Letters to the Editor — Sequim Gazette, March 1, 2017

Consider the alternatives

A letter in the current (Feb. 22) Sequim Gazette ridiculed efforts to move to alternative energy sources. The writer missed many important considerations in his diatribe.

No one expects an instant conversion to solar or wind energy with battery-powered jumbo jets. President Carter installed solar panels on the White House in the 1970s and President Reagan removed them when he took over, perhaps to show his support of the status quo.

In the intervening 50 years, the fossil fuel industry has successfully suppressed any significant effort to move gradually to alternative sources.

Even if you choose to ignore the damage that fossil fuels have caused for the past five decades, someday we will deplete our current profitable sources of fossil fuels. Then what, start from scratch?

Let’s quit hiding our heads in the sand and begin an intelligent transition to prevent further damage to our earth and an efficient movement to a cleaner world.
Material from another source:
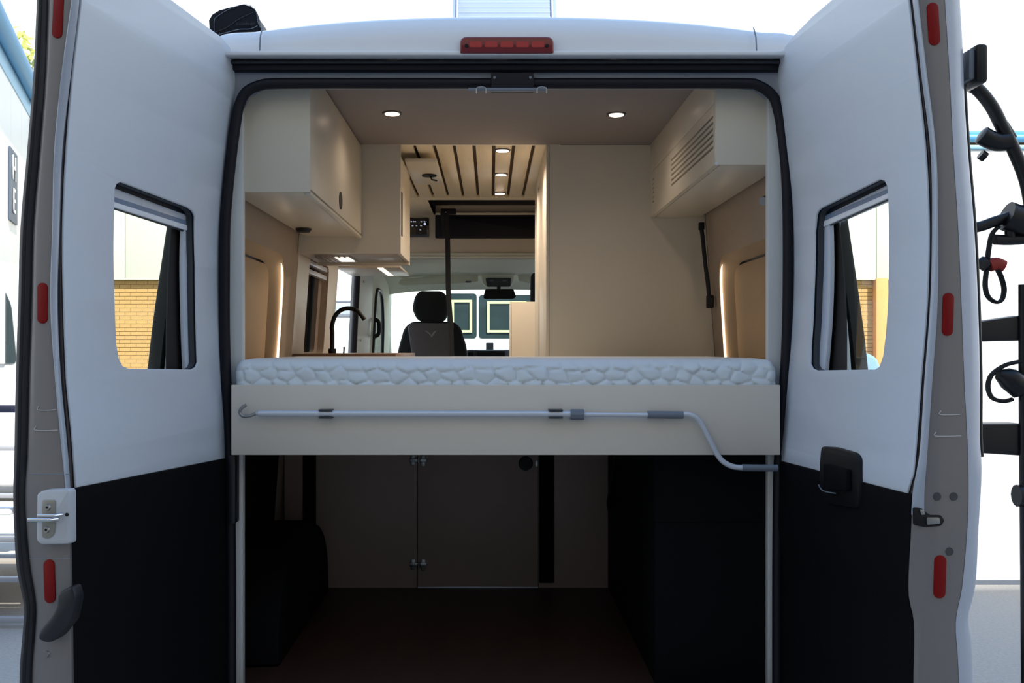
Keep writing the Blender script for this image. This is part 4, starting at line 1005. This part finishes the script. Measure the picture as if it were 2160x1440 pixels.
slab('visor_flap', [(846, 587), (1008, 576), (1009, 594), (985, 597), (850, 602), (840, 598)], 7.65, .02, m_hl, vz, .006)
vz2 = empty('sun_visor', (.45, 4.7, 2.1), 'grey-green sun visor right of the mirror above the windscreen', 'sun visor', 'sun visors')
slab('visor_flap', [(1092, 576), (1200, 580), (1200, 598), (1112, 597), (1094, 592)], 7.65, .02, m_hl, vz2, .006)
slab('clip', [(982, 592), (994, 592), (994, 596), (982, 596)], 7.63, .01, m_greyp, vz, .001)
cn = empty('roof_console', (0.0, 4.7, 2.1), 'roof console with dark switch panel above the rear-view mirror', 'console')
slab('housing', [(1013, 572), (1088, 572), (1082, 597), (1075, 606), (1028, 606), (1018, 597)], 7.62, .08, m_hl, cn, .01)
slab('switch_panel', [(1024, 586), (1078, 586), (1077, 604), (1027, 604)], 7.60, .03, m_darkgrey, cn)
for x_ in (1033, 1060): slab('switch_mark', [(x_, 590), (x_ + 8, 590), (x_ + 8, 593), (x_, 593)], 7.595, .006, m_greyp, cn, .0005)
mi = empty('rear_view_mirror', (.01, 4.65, 1.98), 'black rear-view mirror hanging below the roof console', 'mirror')
slab('mirror_body', [(1024, 609), (1083, 609), (1089, 626), (1083, 630), (1022, 630), (1019, 627)], 7.5, .03, m_black, mi, .006)
tube('stem', [U(1052, 604, 7.55), U(1052, 612, 7.55)], .014, m_black, mi, 8)

# windscreen with pillars and dashboard
wsn = empty('windscreen', (0, 5.3, 1.4), 'large front windscreen beyond the cab seats', 'windscreen')
def wf(u, v, w): return (u, 5.15 + (2.1 - v) * .7 + w, v)
plate('pane', [(-.92, 1.3), (.92, 1.3), (.86, 2.07), (-.86, 2.07)], wf, .005, m_glass, wsn)
tube('pillar', [(-.9, 5.12, 2.12), (-.925, 5.5, 1.65), (-.94, 5.8, 1.25)], .035, m_hl, wsn, 10)
tube('pillar', [(.9, 5.12, 2.12), (.925, 5.5, 1.65), (.94, 5.8, 1.25)], .035, m_hl, wsn, 10)
tube('header_shade_band', [(-.9, 5.12, 2.06), (0, 5.08, 2.085), (.9, 5.12, 2.06)], .025, m_darkgrey, wsn, 10)
db = empty('dashboard', (0, 4.9, 1.3), 'dark dashboard with vents and central display in the cab', 'dashboard')
box('body', (-.9, 4.95, .9), (.9, 5.6, 1.44), m_darkgrey, db, .04)
a = U(1006, 760, 7.7); b = U(1066, 739, 7.7)
box('display', (a.x, 4.8, a.z), (b.x, 4.84, b.z), m_gasket, db, .01)
box('display_surround', (a.x - .07, 4.83, a.z - .2), (b.x + .05, 4.98, b.z + .006), m_greyp, db, .015)
for x_ in (989, 996):
    p = U(x_, 745, 7.68); box('vent', (p.x - .01, 4.79, p.z - .03), (p.x + .01, 4.84, p.z + .012), m_black, db, .003)
box('vent_surround', (U(984, 0, 7.7).x, 4.81, 1.40), (U(1002, 0, 7.7).x, 4.95, U(0, 738, 7.7).z), m_darkgrey, db, .01)
p = U(1033, 728, 7.9); box('phone_mount', (p.x - .03, 4.98, 1.43), (p.x + .03, 5.02, p.z + .02), m_greyp, db, .006)

# driver seat
def seat_px(nm, px, d0, th, mat, par, bev=.03, seg=4):
    pts = [(U(x, y, d0).x, U(x, y, d0).z) for x, y in px]
    return plate(nm, round_poly(pts, .03, 5), XZ(U(0, 0, d0).y), th, mat, par, bev=bev, seg=seg)
st = empty('driver_seat', (-.5, 4.6, .7), 'dark cab seat with grey centre and pale bird emblem on its backrest', 'seat')
DS_ = 7.2
seat_px('headrest', [(884, 613), (930, 613), (942, 622), (946, 650), (940, 672), (930, 680), (890, 680), (878, 672), (869, 652), (874, 626)], DS_, .12, m_seatdark, st, .03)
bk_ = seat_px('backrest', [(868, 678), (958, 678), (972, 692), (983, 730), (990, 780), (995, 900), (825, 900), (832, 780), (840, 735), (852, 692)], DS_ + .02, .13, m_seatdark, st, .035)
seat_px('backrest_centre', [(866, 681), (958, 681), (948, 760), (950, 900), (872, 900), (870, 760), (860, 690)], DS_ + .005, .03, m_seatgrey, st, .012)
seat_px('seat_cushion', [(835, 900), (990, 900), (990, 960), (835, 960)], DS_, .55, m_seatdark, st, .03)
for x_ in (900, 918): tube('headrest_post', [U(x_, 676, DS_ + .07), U(x_, 690, DS_ + .07)], .007, m_steel, st, 8)
bird = [(895, 697), (899, 697.5), (904, 700), (908, 704), (910.5, 706), (914, 700.5), (918, 698), (922.5, 697.5), (919, 699.5), (916.5, 703), (915, 706.5), (912.5, 708.5), (911, 710.5), (908, 711), (910, 708.5), (907, 706.5), (903, 702.5), (899, 699.5)]
plate('bird_emblem', [(U(x, y, DS_).x, U(x, y, DS_).z) for x, y in bird], XZ(U(0, 0, DS_).y - .001), .01, M('emblem_thread', (168, 168, 176), .6), st)
ps = empty('passenger_seat', (.4, 4.4, .7), 'black cab seat edge peeping above the tan cabinet', 'seat')
seat_px('headrest', [(1121, 574), (1180, 574), (1180, 640), (1119, 640)], 6.6, .12, m_seatdark, ps, .02)
seat_px('backrest', [(1116, 642), (1250, 642), (1255, 900), (1114, 900)], 6.6, .13, m_seatdark, ps, .03)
It would create good, long-lasting jobs and might even diminish the earthquakes around Oklahoma City as a bonus.

Gerald Carpenter

Sequim

Regulation, with reason

Re: “Hypocrisy is evident” (Sequim Gazette, Feb. 22, page A-14) does not specify the “useless, job-killing federal regulations” the Trump administration seeks to nullify.

Those old enough to recall Victory gardens should know of the deplorable working conditions in the Chicago meat packing industry as illustrated in “The Jungle” by Upton Sinclair.

Workers, many of them children, lost fingers, limbs and lives with no compensation for them or their families. They were an expendable commodity easily replaced.

Recall also the horror of the high-rise fire at the Triangle Shirtwaist Company in New York where 146 immigrant seamstresses, many of them teenagers, perished in the fire or leaped to their deaths because the doors were locked, blocked and opened inward.

It took tragedies and public outrage for the federal government to advocate for worker safety and regulate industries whose profit margins still remain strong in spite of federal regulatory mandates.